We should finish with the last-made film on the list, 1972’s Silent Running – only a decade old when featured in our season. If the offcuts from 2001: A Space Odyssey were rescued from Stanley Kubrick’s bin by a burnt-out hippy, then stuck together with patchouli-scented saliva, that would be Silent Running. Not to say it isn’t entertaining – it is – but you’ll feel like you’ve spent 89 minutes being ranted at by a psychopath. That’s because you’ll actually have spent 89 minutes being ranted at by a psychopath.
Freeman Lowell is one of four crewmen on board the Valley Forge, part of a fleet of ships entrusted to carry biospheres containing the last of Earth’s forests, because conditions at home are too grim to ensure survival – what’s that? What’s that you’re saying? That none of this makes a lick of sense in the slightest and your mind is filling with questions about the absurdity of this situation?

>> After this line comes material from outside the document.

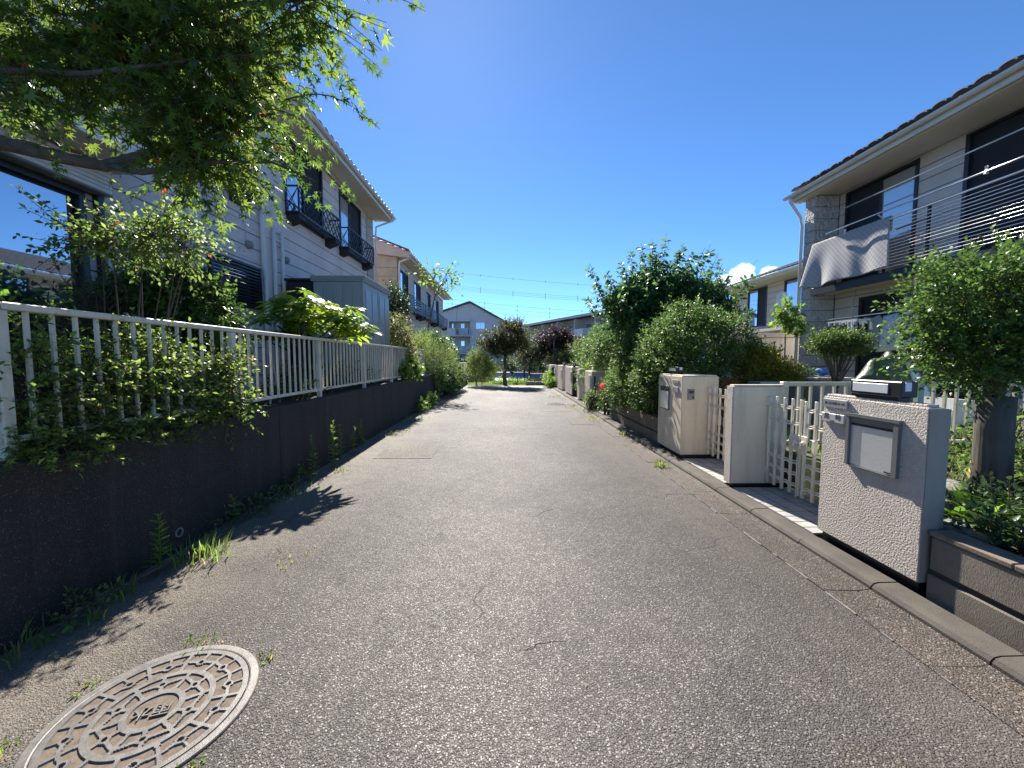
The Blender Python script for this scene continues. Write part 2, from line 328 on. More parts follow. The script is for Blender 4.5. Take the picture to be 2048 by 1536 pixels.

Doesn’t matter. Plants = good. Humans = bad. There, that’s all you need to know. The thing is, Lowell is the only one who cares for the forests at all, and he’s BATSHIT INSANE. It helps that he’s played by Bruce Dern, a man who – going by all evidence – isn’t happy in front of the cameras unless he’s in the middle of a wild-eyed, horse-faced freakout.
Less than ten minutes into the film, the order is given from Earth to eject the biospheres and blow them up, for some reason. The other three crewmembers are delighted they get to go home, but Lowell takes a slightly jaundiced view. He kills them all, replacing them with service droids and fires off past Saturn to keep his last forest safe.
All alone, he retreats into a hippy reverie, wandering through the forest in a filthy smock and welling up as he paws his Conservation Pledge hanging over his bed, cursing humanity and its misguided ways as Joan Baez hammers the message home on the soundtrack.
But the other ships catch up with him, and so he decides – again, For Some Reason – to jettison the last forest into deep space with only a droid to tend them as he blows up his own craft in a last gasp of long-haired defiance. There’s too much left unexplained about the entire situation for it to have the punch the film-makers wanted, but I can’t deny I looked slightly more affectionately at the cactus on the kitchen window-sill afterwards – which is what Bruce would have wanted, I’m sure.
I’ll return to wrap up the last seven films on the list in the New Year, but now, if you’ll excuse me, I do believe the neighbours are harbouring dangerous communist sympathies. Where did I leave that wrench?
Ricky Young has little or nothing of interest to say on ‘The Tweeter’.
Oh, come on! Silent Running is the only one I really remember seeing from that season, and I vividly remember crying at the end. You’re dead inside, Ricky.
Sez you, hippy!
Hey, Ricky – why isn’t there a part three and a part four to this? A most enjoyable read.
The other films will be covered in the new year. Glad you liked it.
“There’s only one real exterior – a somehow off-perspective rise that shields the aliens’ landing-place – but it’s shown so often and with such a sense of menace that it begins to look evil in and of itself.”
The director of Invaders from Mars, William Cameron Menzies, was a production designer of some genius. He poured almost all of his efforts when making this film into the look of it, and this particular ‘exterior’ set more than any of the rest. He really worked to imbue it with that dreamlike appearance you noticed – there’s tons of variations on it in his working drawings – and I think it’s a little masterpiece of terror inside a sometimes not-that-great but always arresting little b-movie.
Interesting. It was certainly an image which has stayed with me through the years (likely since 1983), and so, when uploading the post, I had a hunt for a screenshot to add to the already excellent selection of pics. On seeing it, Ricky rewrote the paragraph you just quoted, which I think shows his quality as a writer, and is why editing and reading these pieces has been such a treat.